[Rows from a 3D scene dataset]
start

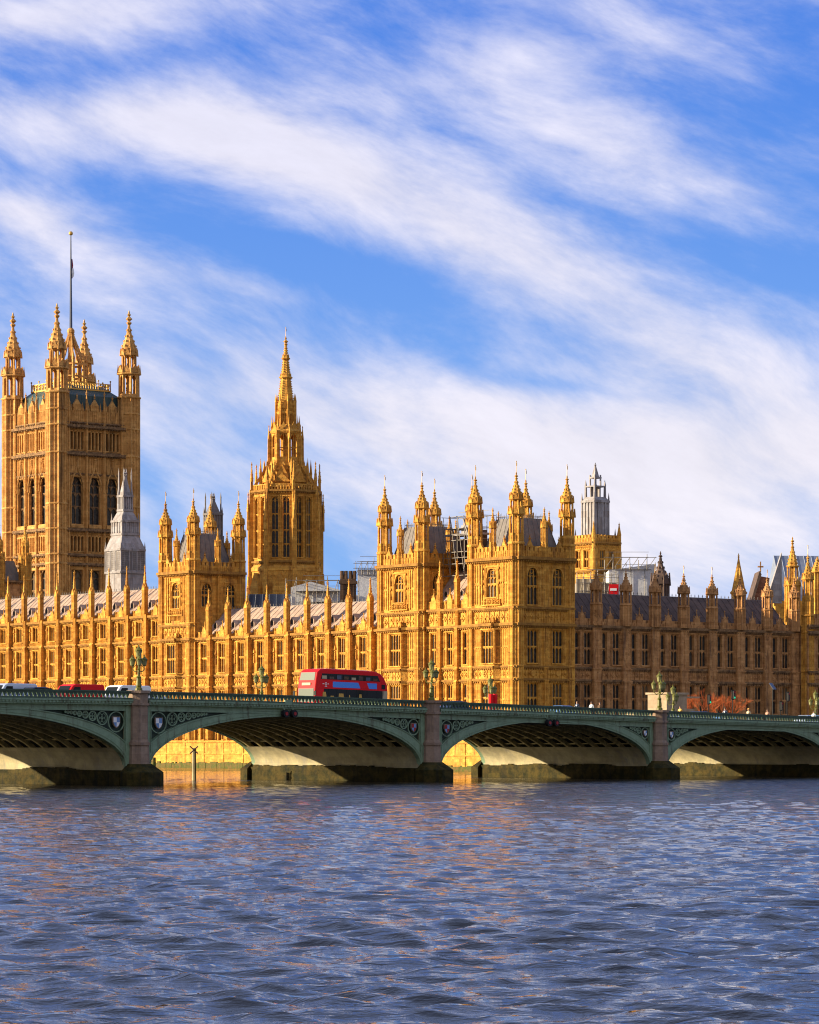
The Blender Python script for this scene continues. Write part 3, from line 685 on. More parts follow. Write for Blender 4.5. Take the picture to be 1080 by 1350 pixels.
# ------------------------------------------------------------------ shaded north wing
nw = thing('palace_wing', 'brown shaded north wing with dark slate roof running to the right edge', 'building', (35, 2, 3.7))
nb = [10.4] + [15.7 + 5.98 * i for i in range(8)]
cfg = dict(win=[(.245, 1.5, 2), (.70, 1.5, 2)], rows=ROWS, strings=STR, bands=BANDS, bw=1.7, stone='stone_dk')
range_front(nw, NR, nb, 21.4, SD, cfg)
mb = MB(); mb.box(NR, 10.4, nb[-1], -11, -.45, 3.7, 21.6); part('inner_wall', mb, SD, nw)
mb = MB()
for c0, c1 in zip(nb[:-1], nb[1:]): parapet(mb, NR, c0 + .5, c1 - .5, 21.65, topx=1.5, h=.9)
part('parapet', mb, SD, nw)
mb = MB(); butt(mb, NF(0), 0, 1.7, .75, 3.7, 21.9, (7.5, 13.2, 15.1, 21.3)); bme4 = mb.mesh('buttress', SD)
tn = turret_mesh('buttress_turret', [('solid', 21.6, 24.8, .9), ('ring', 24.7, 1.05, .25), ('open', 24.9, 27.0, .84, .6), ('ring', 26.9, 1.08, .25), ('crown', 27.1, .9, .8), ('dome', 27.1, 29.6, .88), ('finial', 29.1, .55)], SD)
for x in nb[1:-1] + [nb[-1]]:
    inst('buttress', bme4, nw, (x, 1.2, 0)); place_turret(nw, tn, x, 1.0, 'buttress_turret'); vane(nw, x, 1.0, 30.1, 1.1)
roof_ridge(nw, NR, 10.5, nb[-1], 22.0, 26.7, M['slate'], b0=-1.2, depth=9.5)
for c0, c1 in zip(nb[:-1], nb[1:]): dormer(nw, NR, (c0 + c1) / 2, -2.3, 23.1, .9, 'slate')
# north-west end block reaching the picture's right edge
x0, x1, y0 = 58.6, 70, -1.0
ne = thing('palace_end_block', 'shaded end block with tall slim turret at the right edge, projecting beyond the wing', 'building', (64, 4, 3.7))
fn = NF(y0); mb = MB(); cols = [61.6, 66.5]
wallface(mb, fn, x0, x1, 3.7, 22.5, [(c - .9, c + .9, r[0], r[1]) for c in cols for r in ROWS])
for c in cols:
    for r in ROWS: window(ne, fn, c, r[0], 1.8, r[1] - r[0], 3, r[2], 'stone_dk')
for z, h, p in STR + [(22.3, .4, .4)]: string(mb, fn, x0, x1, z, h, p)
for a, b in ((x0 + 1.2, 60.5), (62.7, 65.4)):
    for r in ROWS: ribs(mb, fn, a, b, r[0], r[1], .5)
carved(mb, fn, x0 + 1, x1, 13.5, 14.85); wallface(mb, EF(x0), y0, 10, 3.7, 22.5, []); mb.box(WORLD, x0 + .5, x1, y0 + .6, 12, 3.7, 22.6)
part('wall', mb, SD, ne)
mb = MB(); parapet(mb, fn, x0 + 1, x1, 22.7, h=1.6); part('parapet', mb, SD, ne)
tm = turret_mesh('turret', [('solid', 3.7, 24, 1.0), ('ring', 15.1, 1.15, .3), ('ring', 21.3, 1.15, .3), ('ring', 24, 1.2, .3), ('solid', 24.3, 27, .9), ('open', 27, 29.8, .85, .6), ('ring', 29.8, 1.1, .3), ('crown', 30, .9, .8), ('dome', 30, 33.2, .85), ('finial', 32.8, .6)], S)
place_turret(ne, tm, x0 + .8, y0 + .8); vane(ne, x0 + .8, y0 + .8, 34, 1.3)
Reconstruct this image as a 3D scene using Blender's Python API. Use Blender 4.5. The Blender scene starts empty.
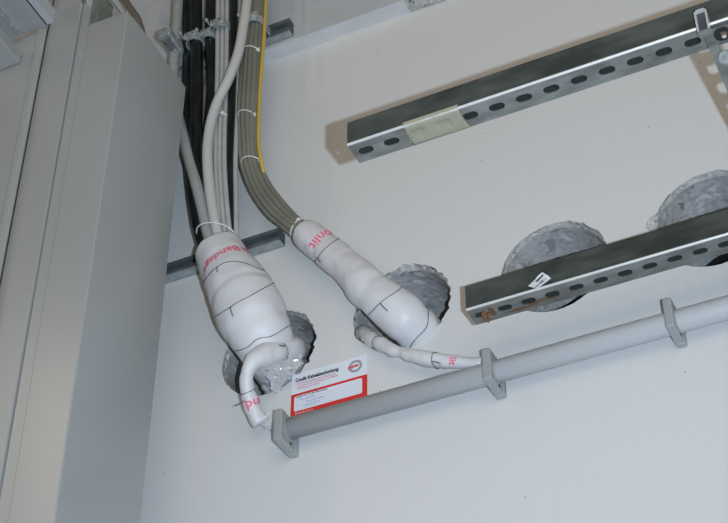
import bpy, bmesh, math, random
from mathutils import Vector, Matrix, noise
from mathutils.geometry import tessellate_polygon
random.seed(7)
PI = math.pi
SC = bpy.context.scene
COL = SC.collection

# ------------------------------------------------------------------ camera (pitched 41 degrees up at the wall)
F, CX, CY = 1690.0, 364.0, 261.5
U = Vector((6, 1941, -F)).normalized()
R = Vector((4750, 1460, F)); R -= R.dot(U) * U; R.normalize()
N = R.cross(U)
M = Matrix((R, -N, U))                     # camera axes -> world axes
C = M @ Vector((0, 0, 3.4))
cam = bpy.data.cameras.new('camera'); camo = bpy.data.objects.new('camera', cam); COL.objects.link(camo)
camo.matrix_world = Matrix.Translation(C) @ M.to_4x4()
cam.sensor_width = 36; cam.lens = F / 728 * 36; cam.clip_start = .02
SC.camera = camo
def ray(px, py): return M @ Vector(((px - CX) / F, -(py - CY) / F, -1))
def P(px, py, Y=0.0):                      # point on a plane parallel to the wall
    d = ray(px, py); return C + d * ((Y - C.y) / d.y)
def PZ(px, py, z):                         # point on a horizontal plane
    d = ray(px, py); return C + d * ((z - C.z) / d.z)
def PX(px, py, x):
    d = ray(px, py); return C + d * ((x - C.x) / d.x)
def mpp(p): return (M.transposed() @ (C - p)).z / F     # metres per pixel there

# ------------------------------------------------------------------ materials
def mat(name, col, rough=.5, metal=0.0, spec=.5, bump=0, bscale=60, var=0, vscale=8, trans=0, stretch=None, col2=None, coat=0, alpha=1):
    m = bpy.data.materials.new(name); m.use_nodes = True
    nt = m.node_tree; b = nt.nodes['Principled BSDF']
    b.inputs['Base Color'].default_value = (*col, 1); b.inputs['Roughness'].default_value = rough
    b.inputs['Metallic'].default_value = metal; b.inputs['Specular IOR Level'].default_value = spec
    b.inputs['Transmission Weight'].default_value = trans; b.inputs['Coat Weight'].default_value = coat
    b.inputs['Alpha'].default_value = alpha
    tc = nt.nodes.new('ShaderNodeTexCoord'); mp = nt.nodes.new('ShaderNodeMapping')
    nt.links.new(tc.outputs['Object'], mp.inputs[0])
    if stretch: mp.inputs['Scale'].default_value = stretch
    if var or col2:
        n = nt.nodes.new('ShaderNodeTexNoise'); n.inputs['Scale'].default_value = vscale; n.inputs['Detail'].default_value = 6
        nt.links.new(mp.outputs[0], n.inputs['Vector'])
        r = nt.nodes.new('ShaderNodeValToRGB')
        c2 = col2 or tuple(c * (1 - var) for c in col)
        r.color_ramp.elements[0].position = .35; r.color_ramp.elements[1].position = .65
        r.color_ramp.elements[0].color = (*c2, 1); r.color_ramp.elements[1].color = (*col, 1)
        nt.links.new(n.outputs['Fac'], r.inputs[0]); nt.links.new(r.outputs[0], b.inputs['Base Color'])
    if bump:
        n = nt.nodes.new('ShaderNodeTexNoise'); n.inputs['Scale'].default_value = bscale; n.inputs['Detail'].default_value = 5
        nt.links.new(mp.outputs[0], n.inputs['Vector'])
        k = nt.nodes.new('ShaderNodeBump'); k.inputs['Strength'].default_value = bump; k.inputs['Distance'].default_value = .002
        nt.links.new(n.outputs['Fac'], k.inputs['Height']); nt.links.new(k.outputs[0], b.inputs['Normal'])
    return m

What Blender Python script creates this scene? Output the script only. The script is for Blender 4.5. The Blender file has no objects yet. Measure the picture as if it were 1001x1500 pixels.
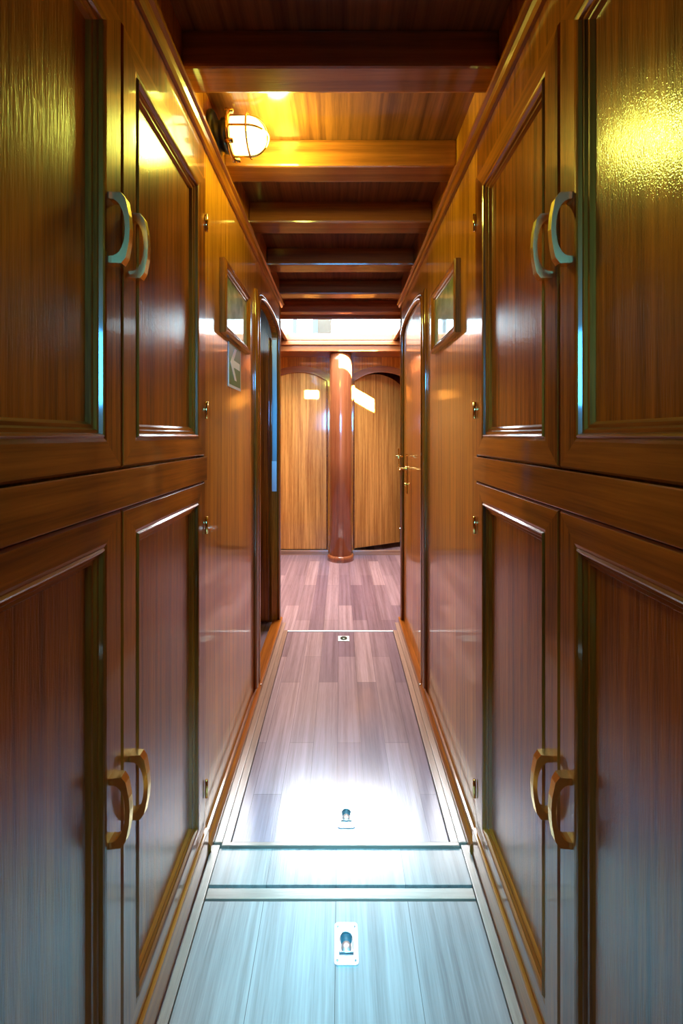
import bpy, bmesh, math, random
from mathutils import Vector, Matrix
random.seed(7)
S = bpy.context.scene
C = S.collection
PI = math.pi

# ------------------------------------------------------------------ camera
CAMZ = 1.19
cd = bpy.data.cameras.new('camera'); cam = bpy.data.objects.new('camera', cd); C.objects.link(cam)
cam.location = (0, 0, CAMZ); cam.rotation_euler = (PI/2, 0, 0)
cd.sensor_fit = 'HORIZONTAL'; cd.sensor_width = 36; cd.lens = 36*602/1001
cd.shift_x = 1.5/1001; cd.shift_y = -112/1001; cd.clip_start = 0.02
S.camera = cam
S.view_settings.view_transform = 'Standard'; S.view_settings.look = 'None'
S.view_settings.gamma = 1; S.view_settings.exposure = 0.24
try: S.view_settings.use_curve_mapping = False
except Exception: pass

# ------------------------------------------------------------------ world and lights
w = bpy.data.worlds.new('sky'); S.world = w; w.use_nodes = True
bg = w.node_tree.nodes['Background']
bg.inputs[0].default_value = (0.64, 0.90, 1.0, 1); bg.inputs[1].default_value = 13.0

def area(name, loc, target, sx, sy, power, color, spread=180, portal=False):
    l = bpy.data.lights.new(name, 'AREA'); l.shape = 'RECTANGLE'; l.size = sx; l.size_y = sy
    l.energy = power; l.color = color; l.spread = math.radians(spread)
    o = bpy.data.objects.new(name, l); C.objects.link(o); o.location = loc
    o.rotation_euler = (Vector(target)-Vector(loc)).to_track_quat('-Z', 'Y').to_euler()
    if portal: l.cycles.is_portal = True
    return o
# daylight falling through the companion hatch at the end of the passage
area('hatch_portal', (0, 3.46, 2.125), (0, 3.46, 0), 0.97, 0.68, 1, (1, 1, 1), portal=True)
area('hatch_skylight', (0, 3.75, 2.60), (0, 3.2, 0), 1.4, 1.2, 200, (1.0, 0.91, 0.88))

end

Directive
Only the lines from the one with "What Blender Python" through the one with "except Exception: pass", both included, go in the copy, exactly as written. Leave the pictures behind.

Expected output
What Blender Python script creates this scene? Output the script only. The script is for Blender 4.5. The Blender file has no objects yet. Measure the picture as if it were 1001x1500 pixels.
import bpy, bmesh, math, random
from mathutils import Vector, Matrix
random.seed(7)
S = bpy.context.scene
C = S.collection
PI = math.pi

# ------------------------------------------------------------------ camera
CAMZ = 1.19
cd = bpy.data.cameras.new('camera'); cam = bpy.data.objects.new('camera', cd); C.objects.link(cam)
cam.location = (0, 0, CAMZ); cam.rotation_euler = (PI/2, 0, 0)
cd.sensor_fit = 'HORIZONTAL'; cd.sensor_width = 36; cd.lens = 36*602/1001
cd.shift_x = 1.5/1001; cd.shift_y = -112/1001; cd.clip_start = 0.02
S.camera = cam
S.view_settings.view_transform = 'Standard'; S.view_settings.look = 'None'
S.view_settings.gamma = 1; S.view_settings.exposure = 0.24
try: S.view_settings.use_curve_mapping = False
except Exception: pass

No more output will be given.